**WRITTEN TASK**
Take the material below and write it all out again exactly.

**MATERIAL PROVIDED**
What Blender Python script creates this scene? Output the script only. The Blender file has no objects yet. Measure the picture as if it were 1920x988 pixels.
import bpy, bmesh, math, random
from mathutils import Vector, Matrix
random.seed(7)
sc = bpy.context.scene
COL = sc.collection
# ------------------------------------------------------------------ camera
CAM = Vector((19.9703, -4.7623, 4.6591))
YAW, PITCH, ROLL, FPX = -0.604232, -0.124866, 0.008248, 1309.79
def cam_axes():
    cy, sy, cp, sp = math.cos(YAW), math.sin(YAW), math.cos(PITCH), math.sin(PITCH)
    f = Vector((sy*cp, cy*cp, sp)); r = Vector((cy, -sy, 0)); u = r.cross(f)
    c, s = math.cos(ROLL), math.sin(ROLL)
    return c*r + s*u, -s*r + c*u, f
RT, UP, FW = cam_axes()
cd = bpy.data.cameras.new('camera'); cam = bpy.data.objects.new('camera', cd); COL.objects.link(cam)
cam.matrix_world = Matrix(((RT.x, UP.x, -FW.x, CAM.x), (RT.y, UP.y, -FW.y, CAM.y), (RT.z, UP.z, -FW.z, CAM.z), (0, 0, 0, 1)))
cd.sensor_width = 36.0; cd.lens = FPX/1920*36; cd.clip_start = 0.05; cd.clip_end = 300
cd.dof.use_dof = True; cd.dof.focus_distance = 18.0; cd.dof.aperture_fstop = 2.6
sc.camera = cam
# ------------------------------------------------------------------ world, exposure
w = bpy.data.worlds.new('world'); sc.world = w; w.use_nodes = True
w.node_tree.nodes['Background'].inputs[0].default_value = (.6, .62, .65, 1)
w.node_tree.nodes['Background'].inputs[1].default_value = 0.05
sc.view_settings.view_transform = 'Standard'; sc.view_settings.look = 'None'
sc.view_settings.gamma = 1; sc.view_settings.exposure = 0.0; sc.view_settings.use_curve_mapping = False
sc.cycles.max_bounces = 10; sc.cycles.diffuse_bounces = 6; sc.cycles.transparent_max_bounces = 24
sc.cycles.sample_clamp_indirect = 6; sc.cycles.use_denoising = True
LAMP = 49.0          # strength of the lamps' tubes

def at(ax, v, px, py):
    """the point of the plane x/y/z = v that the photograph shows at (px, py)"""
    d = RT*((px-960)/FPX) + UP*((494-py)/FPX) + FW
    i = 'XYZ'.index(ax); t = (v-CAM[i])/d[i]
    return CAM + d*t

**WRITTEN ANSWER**
What Blender Python script creates this scene? Output the script only. The Blender file has no objects yet. Measure the picture as if it were 1920x988 pixels.
import bpy, bmesh, math, random
from mathutils import Vector, Matrix
random.seed(7)
sc = bpy.context.scene
COL = sc.collection
# ------------------------------------------------------------------ camera
CAM = Vector((19.9703, -4.7623, 4.6591))
YAW, PITCH, ROLL, FPX = -0.604232, -0.124866, 0.008248, 1309.79
def cam_axes():
    cy, sy, cp, sp = math.cos(YAW), math.sin(YAW), math.cos(PITCH), math.sin(PITCH)
    f = Vector((sy*cp, cy*cp, sp)); r = Vector((cy, -sy, 0)); u = r.cross(f)
    c, s = math.cos(ROLL), math.sin(ROLL)
    return c*r + s*u, -s*r + c*u, f
RT, UP, FW = cam_axes()
cd = bpy.data.cameras.new('camera'); cam = bpy.data.objects.new('camera', cd); COL.objects.link(cam)
cam.matrix_world = Matrix(((RT.x, UP.x, -FW.x, CAM.x), (RT.y, UP.y, -FW.y, CAM.y), (RT.z, UP.z, -FW.z, CAM.z), (0, 0, 0, 1)))
cd.sensor_width = 36.0; cd.lens = FPX/1920*36; cd.clip_start = 0.05; cd.clip_end = 300
cd.dof.use_dof = True; cd.dof.focus_distance = 18.0; cd.dof.aperture_fstop = 2.6
sc.camera = cam
# ------------------------------------------------------------------ world, exposure
w = bpy.data.worlds.new('world'); sc.world = w; w.use_nodes = True
w.node_tree.nodes['Background'].inputs[0].default_value = (.6, .62, .65, 1)
w.node_tree.nodes['Background'].inputs[1].default_value = 0.05
sc.view_settings.view_transform = 'Standard'; sc.view_settings.look = 'None'
sc.view_settings.gamma = 1; sc.view_settings.exposure = 0.0; sc.view_settings.use_curve_mapping = False
sc.cycles.max_bounces = 10; sc.cycles.diffuse_bounces = 6; sc.cycles.transparent_max_bounces = 24
sc.cycles.sample_clamp_indirect = 6; sc.cycles.use_denoising = True
LAMP = 49.0          # strength of the lamps' tubes

def at(ax, v, px, py):
    """the point of the plane x/y/z = v that the photograph shows at (px, py)"""
    d = RT*((px-960)/FPX) + UP*((494-py)/FPX) + FW
    i = 'XYZ'.index(ax); t = (v-CAM[i])/d[i]
    return CAM + d*t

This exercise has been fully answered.